▸ STATED EXERCISE:
Return every entry exactly as written.

........

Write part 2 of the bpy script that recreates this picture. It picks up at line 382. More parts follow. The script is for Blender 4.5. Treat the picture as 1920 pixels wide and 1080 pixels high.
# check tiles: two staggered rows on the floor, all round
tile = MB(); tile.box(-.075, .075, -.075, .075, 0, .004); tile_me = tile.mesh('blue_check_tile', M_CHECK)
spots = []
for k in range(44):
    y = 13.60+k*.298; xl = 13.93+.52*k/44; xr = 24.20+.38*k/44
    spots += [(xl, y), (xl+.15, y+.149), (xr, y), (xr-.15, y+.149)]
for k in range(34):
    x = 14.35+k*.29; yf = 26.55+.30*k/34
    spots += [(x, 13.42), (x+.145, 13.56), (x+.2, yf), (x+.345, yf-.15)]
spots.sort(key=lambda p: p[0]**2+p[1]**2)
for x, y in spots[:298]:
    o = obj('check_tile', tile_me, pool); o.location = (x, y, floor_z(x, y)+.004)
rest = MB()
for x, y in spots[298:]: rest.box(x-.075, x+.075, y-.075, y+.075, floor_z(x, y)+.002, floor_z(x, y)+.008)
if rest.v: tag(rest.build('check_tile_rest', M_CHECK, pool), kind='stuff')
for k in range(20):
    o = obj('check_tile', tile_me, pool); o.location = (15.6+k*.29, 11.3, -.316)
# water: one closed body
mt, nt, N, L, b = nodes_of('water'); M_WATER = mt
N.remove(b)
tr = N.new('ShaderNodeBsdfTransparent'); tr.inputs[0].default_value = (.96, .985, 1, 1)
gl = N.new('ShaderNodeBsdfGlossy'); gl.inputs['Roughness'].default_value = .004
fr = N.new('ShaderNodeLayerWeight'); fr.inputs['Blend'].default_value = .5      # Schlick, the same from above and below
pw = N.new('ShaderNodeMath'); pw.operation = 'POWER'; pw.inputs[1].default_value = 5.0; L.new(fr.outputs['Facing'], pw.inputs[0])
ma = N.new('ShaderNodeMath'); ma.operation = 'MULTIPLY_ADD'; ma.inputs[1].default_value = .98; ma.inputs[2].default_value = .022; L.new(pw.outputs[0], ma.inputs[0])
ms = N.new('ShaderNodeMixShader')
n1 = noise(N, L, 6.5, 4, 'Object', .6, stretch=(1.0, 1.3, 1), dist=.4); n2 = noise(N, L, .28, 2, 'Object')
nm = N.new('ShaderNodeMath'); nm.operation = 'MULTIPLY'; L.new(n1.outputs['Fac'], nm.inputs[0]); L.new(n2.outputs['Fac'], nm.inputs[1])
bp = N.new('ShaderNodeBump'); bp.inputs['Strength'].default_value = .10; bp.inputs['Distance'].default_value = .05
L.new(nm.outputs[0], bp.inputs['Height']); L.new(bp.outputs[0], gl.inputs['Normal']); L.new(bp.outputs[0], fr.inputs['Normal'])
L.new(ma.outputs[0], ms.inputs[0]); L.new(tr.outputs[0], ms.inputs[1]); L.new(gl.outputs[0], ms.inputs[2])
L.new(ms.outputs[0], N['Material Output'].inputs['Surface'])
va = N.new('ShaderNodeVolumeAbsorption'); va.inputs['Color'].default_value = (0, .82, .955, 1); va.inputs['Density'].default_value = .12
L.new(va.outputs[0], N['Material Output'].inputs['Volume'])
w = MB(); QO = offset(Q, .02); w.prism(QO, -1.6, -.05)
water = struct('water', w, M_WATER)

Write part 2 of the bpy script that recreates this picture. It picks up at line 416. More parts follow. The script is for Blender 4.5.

........

▸ RIGHT ANSWER:
Write part 2 of the bpy script that recreates this picture. It picks up at line 382. More parts follow. The script is for Blender 4.5. Treat the picture as 1920 pixels wide and 1080 pixels high.
# check tiles: two staggered rows on the floor, all round
tile = MB(); tile.box(-.075, .075, -.075, .075, 0, .004); tile_me = tile.mesh('blue_check_tile', M_CHECK)
spots = []
for k in range(44):
    y = 13.60+k*.298; xl = 13.93+.52*k/44; xr = 24.20+.38*k/44
    spots += [(xl, y), (xl+.15, y+.149), (xr, y), (xr-.15, y+.149)]
for k in range(34):
    x = 14.35+k*.29; yf = 26.55+.30*k/34
    spots += [(x, 13.42), (x+.145, 13.56), (x+.2, yf), (x+.345, yf-.15)]
spots.sort(key=lambda p: p[0]**2+p[1]**2)
for x, y in spots[:298]:
    o = obj('check_tile', tile_me, pool); o.location = (x, y, floor_z(x, y)+.004)
rest = MB()
for x, y in spots[298:]: rest.box(x-.075, x+.075, y-.075, y+.075, floor_z(x, y)+.002, floor_z(x, y)+.008)
if rest.v: tag(rest.build('check_tile_rest', M_CHECK, pool), kind='stuff')
for k in range(20):
    o = obj('check_tile', tile_me, pool); o.location = (15.6+k*.29, 11.3, -.316)
# water: one closed body
mt, nt, N, L, b = nodes_of('water'); M_WATER = mt
N.remove(b)
tr = N.new('ShaderNodeBsdfTransparent'); tr.inputs[0].default_value = (.96, .985, 1, 1)
gl = N.new('ShaderNodeBsdfGlossy'); gl.inputs['Roughness'].default_value = .004
fr = N.new('ShaderNodeLayerWeight'); fr.inputs['Blend'].default_value = .5      # Schlick, the same from above and below
pw = N.new('ShaderNodeMath'); pw.operation = 'POWER'; pw.inputs[1].default_value = 5.0; L.new(fr.outputs['Facing'], pw.inputs[0])
ma = N.new('ShaderNodeMath'); ma.operation = 'MULTIPLY_ADD'; ma.inputs[1].default_value = .98; ma.inputs[2].default_value = .022; L.new(pw.outputs[0], ma.inputs[0])
ms = N.new('ShaderNodeMixShader')
n1 = noise(N, L, 6.5, 4, 'Object', .6, stretch=(1.0, 1.3, 1), dist=.4); n2 = noise(N, L, .28, 2, 'Object')
nm = N.new('ShaderNodeMath'); nm.operation = 'MULTIPLY'; L.new(n1.outputs['Fac'], nm.inputs[0]); L.new(n2.outputs['Fac'], nm.inputs[1])
bp = N.new('ShaderNodeBump'); bp.inputs['Strength'].default_value = .10; bp.inputs['Distance'].default_value = .05
L.new(nm.outputs[0], bp.inputs['Height']); L.new(bp.outputs[0], gl.inputs['Normal']); L.new(bp.outputs[0], fr.inputs['Normal'])
L.new(ma.outputs[0], ms.inputs[0]); L.new(tr.outputs[0], ms.inputs[1]); L.new(gl.outputs[0], ms.inputs[2])
L.new(ms.outputs[0], N['Material Output'].inputs['Surface'])
va = N.new('ShaderNodeVolumeAbsorption'); va.inputs['Color'].default_value = (0, .82, .955, 1); va.inputs['Density'].default_value = .12
L.new(va.outputs[0], N['Material Output'].inputs['Volume'])
w = MB(); QO = offset(Q, .02); w.prism(QO, -1.6, -.05)
water = struct('water', w, M_WATER)

Write part 2 of the bpy script that recreates this picture. It picks up at line 416. More parts follow. The script is for Blender 4.5.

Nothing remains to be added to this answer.